===== RECORDED INFORMATION =====

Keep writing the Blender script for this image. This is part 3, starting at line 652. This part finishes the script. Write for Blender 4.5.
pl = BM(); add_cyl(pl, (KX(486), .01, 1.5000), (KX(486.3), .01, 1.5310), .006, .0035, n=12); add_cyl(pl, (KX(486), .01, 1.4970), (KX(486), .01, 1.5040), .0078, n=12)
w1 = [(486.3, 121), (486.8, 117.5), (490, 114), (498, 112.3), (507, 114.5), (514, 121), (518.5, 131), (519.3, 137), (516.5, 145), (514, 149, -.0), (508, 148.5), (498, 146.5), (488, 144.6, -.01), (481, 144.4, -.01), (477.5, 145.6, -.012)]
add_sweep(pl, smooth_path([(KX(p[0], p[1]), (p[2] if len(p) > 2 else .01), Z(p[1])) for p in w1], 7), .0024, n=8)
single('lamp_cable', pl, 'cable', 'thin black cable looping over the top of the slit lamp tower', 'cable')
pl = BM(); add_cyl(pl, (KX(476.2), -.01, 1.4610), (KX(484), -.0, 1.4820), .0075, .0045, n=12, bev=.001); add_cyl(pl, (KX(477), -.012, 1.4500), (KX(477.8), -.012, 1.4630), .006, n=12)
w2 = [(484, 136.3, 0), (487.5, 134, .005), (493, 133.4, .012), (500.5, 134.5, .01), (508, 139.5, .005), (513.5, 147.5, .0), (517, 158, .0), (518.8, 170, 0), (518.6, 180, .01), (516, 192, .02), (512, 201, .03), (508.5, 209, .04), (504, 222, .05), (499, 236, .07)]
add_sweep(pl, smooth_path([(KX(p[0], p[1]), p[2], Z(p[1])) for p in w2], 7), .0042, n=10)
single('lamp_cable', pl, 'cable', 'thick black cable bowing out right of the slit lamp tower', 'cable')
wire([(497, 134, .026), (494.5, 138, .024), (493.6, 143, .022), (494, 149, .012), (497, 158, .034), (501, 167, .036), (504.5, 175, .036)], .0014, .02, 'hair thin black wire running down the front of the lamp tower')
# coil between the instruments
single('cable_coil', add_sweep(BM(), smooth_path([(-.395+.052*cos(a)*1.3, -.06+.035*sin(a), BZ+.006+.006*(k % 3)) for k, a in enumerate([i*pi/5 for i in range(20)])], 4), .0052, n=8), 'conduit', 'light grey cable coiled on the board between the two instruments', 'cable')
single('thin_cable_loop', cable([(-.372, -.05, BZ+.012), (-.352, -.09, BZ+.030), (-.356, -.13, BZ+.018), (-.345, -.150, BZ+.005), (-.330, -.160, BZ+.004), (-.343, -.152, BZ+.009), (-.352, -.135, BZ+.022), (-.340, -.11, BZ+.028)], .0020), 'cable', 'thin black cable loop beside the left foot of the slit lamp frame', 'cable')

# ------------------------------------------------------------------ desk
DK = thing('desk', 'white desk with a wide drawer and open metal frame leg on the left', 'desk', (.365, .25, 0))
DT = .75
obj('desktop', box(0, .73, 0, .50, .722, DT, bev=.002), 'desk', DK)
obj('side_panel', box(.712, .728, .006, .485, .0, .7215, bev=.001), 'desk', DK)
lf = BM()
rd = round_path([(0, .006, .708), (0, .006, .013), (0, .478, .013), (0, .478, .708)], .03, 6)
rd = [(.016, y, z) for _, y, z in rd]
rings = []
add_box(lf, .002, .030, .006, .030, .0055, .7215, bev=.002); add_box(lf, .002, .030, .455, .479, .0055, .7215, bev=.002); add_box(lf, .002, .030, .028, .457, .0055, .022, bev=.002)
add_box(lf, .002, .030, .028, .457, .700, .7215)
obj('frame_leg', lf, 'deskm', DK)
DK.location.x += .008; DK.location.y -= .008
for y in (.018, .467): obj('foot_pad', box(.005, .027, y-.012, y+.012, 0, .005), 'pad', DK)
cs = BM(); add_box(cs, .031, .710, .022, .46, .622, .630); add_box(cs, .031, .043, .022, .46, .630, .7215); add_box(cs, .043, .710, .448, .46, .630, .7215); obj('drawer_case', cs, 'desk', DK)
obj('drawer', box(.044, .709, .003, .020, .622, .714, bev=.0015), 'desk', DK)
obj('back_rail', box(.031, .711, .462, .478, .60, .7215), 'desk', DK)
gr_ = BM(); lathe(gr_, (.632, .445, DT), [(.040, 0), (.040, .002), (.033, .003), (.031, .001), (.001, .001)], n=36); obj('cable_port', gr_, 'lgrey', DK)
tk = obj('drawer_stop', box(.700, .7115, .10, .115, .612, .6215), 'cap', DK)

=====

Repeat the material word for word, in full.

▶ _FINISHED TASK_
Keep writing the Blender script for this image. This is part 3, starting at line 652. This part finishes the script. Write for Blender 4.5.
pl = BM(); add_cyl(pl, (KX(486), .01, 1.5000), (KX(486.3), .01, 1.5310), .006, .0035, n=12); add_cyl(pl, (KX(486), .01, 1.4970), (KX(486), .01, 1.5040), .0078, n=12)
w1 = [(486.3, 121), (486.8, 117.5), (490, 114), (498, 112.3), (507, 114.5), (514, 121), (518.5, 131), (519.3, 137), (516.5, 145), (514, 149, -.0), (508, 148.5), (498, 146.5), (488, 144.6, -.01), (481, 144.4, -.01), (477.5, 145.6, -.012)]
add_sweep(pl, smooth_path([(KX(p[0], p[1]), (p[2] if len(p) > 2 else .01), Z(p[1])) for p in w1], 7), .0024, n=8)
single('lamp_cable', pl, 'cable', 'thin black cable looping over the top of the slit lamp tower', 'cable')
pl = BM(); add_cyl(pl, (KX(476.2), -.01, 1.4610), (KX(484), -.0, 1.4820), .0075, .0045, n=12, bev=.001); add_cyl(pl, (KX(477), -.012, 1.4500), (KX(477.8), -.012, 1.4630), .006, n=12)
w2 = [(484, 136.3, 0), (487.5, 134, .005), (493, 133.4, .012), (500.5, 134.5, .01), (508, 139.5, .005), (513.5, 147.5, .0), (517, 158, .0), (518.8, 170, 0), (518.6, 180, .01), (516, 192, .02), (512, 201, .03), (508.5, 209, .04), (504, 222, .05), (499, 236, .07)]
add_sweep(pl, smooth_path([(KX(p[0], p[1]), p[2], Z(p[1])) for p in w2], 7), .0042, n=10)
single('lamp_cable', pl, 'cable', 'thick black cable bowing out right of the slit lamp tower', 'cable')
wire([(497, 134, .026), (494.5, 138, .024), (493.6, 143, .022), (494, 149, .012), (497, 158, .034), (501, 167, .036), (504.5, 175, .036)], .0014, .02, 'hair thin black wire running down the front of the lamp tower')
# coil between the instruments
single('cable_coil', add_sweep(BM(), smooth_path([(-.395+.052*cos(a)*1.3, -.06+.035*sin(a), BZ+.006+.006*(k % 3)) for k, a in enumerate([i*pi/5 for i in range(20)])], 4), .0052, n=8), 'conduit', 'light grey cable coiled on the board between the two instruments', 'cable')
single('thin_cable_loop', cable([(-.372, -.05, BZ+.012), (-.352, -.09, BZ+.030), (-.356, -.13, BZ+.018), (-.345, -.150, BZ+.005), (-.330, -.160, BZ+.004), (-.343, -.152, BZ+.009), (-.352, -.135, BZ+.022), (-.340, -.11, BZ+.028)], .0020), 'cable', 'thin black cable loop beside the left foot of the slit lamp frame', 'cable')

# ------------------------------------------------------------------ desk
DK = thing('desk', 'white desk with a wide drawer and open metal frame leg on the left', 'desk', (.365, .25, 0))
DT = .75
obj('desktop', box(0, .73, 0, .50, .722, DT, bev=.002), 'desk', DK)
obj('side_panel', box(.712, .728, .006, .485, .0, .7215, bev=.001), 'desk', DK)
lf = BM()
rd = round_path([(0, .006, .708), (0, .006, .013), (0, .478, .013), (0, .478, .708)], .03, 6)
rd = [(.016, y, z) for _, y, z in rd]
rings = []
add_box(lf, .002, .030, .006, .030, .0055, .7215, bev=.002); add_box(lf, .002, .030, .455, .479, .0055, .7215, bev=.002); add_box(lf, .002, .030, .028, .457, .0055, .022, bev=.002)
add_box(lf, .002, .030, .028, .457, .700, .7215)
obj('frame_leg', lf, 'deskm', DK)
DK.location.x += .008; DK.location.y -= .008
for y in (.018, .467): obj('foot_pad', box(.005, .027, y-.012, y+.012, 0, .005), 'pad', DK)
cs = BM(); add_box(cs, .031, .710, .022, .46, .622, .630); add_box(cs, .031, .043, .022, .46, .630, .7215); add_box(cs, .043, .710, .448, .46, .630, .7215); obj('drawer_case', cs, 'desk', DK)
obj('drawer', box(.044, .709, .003, .020, .622, .714, bev=.0015), 'desk', DK)
obj('back_rail', box(.031, .711, .462, .478, .60, .7215), 'desk', DK)
gr_ = BM(); lathe(gr_, (.632, .445, DT), [(.040, 0), (.040, .002), (.033, .003), (.031, .001), (.001, .001)], n=36); obj('cable_port', gr_, 'lgrey', DK)
tk = obj('drawer_stop', box(.700, .7115, .10, .115, .612, .6215), 'cap', DK)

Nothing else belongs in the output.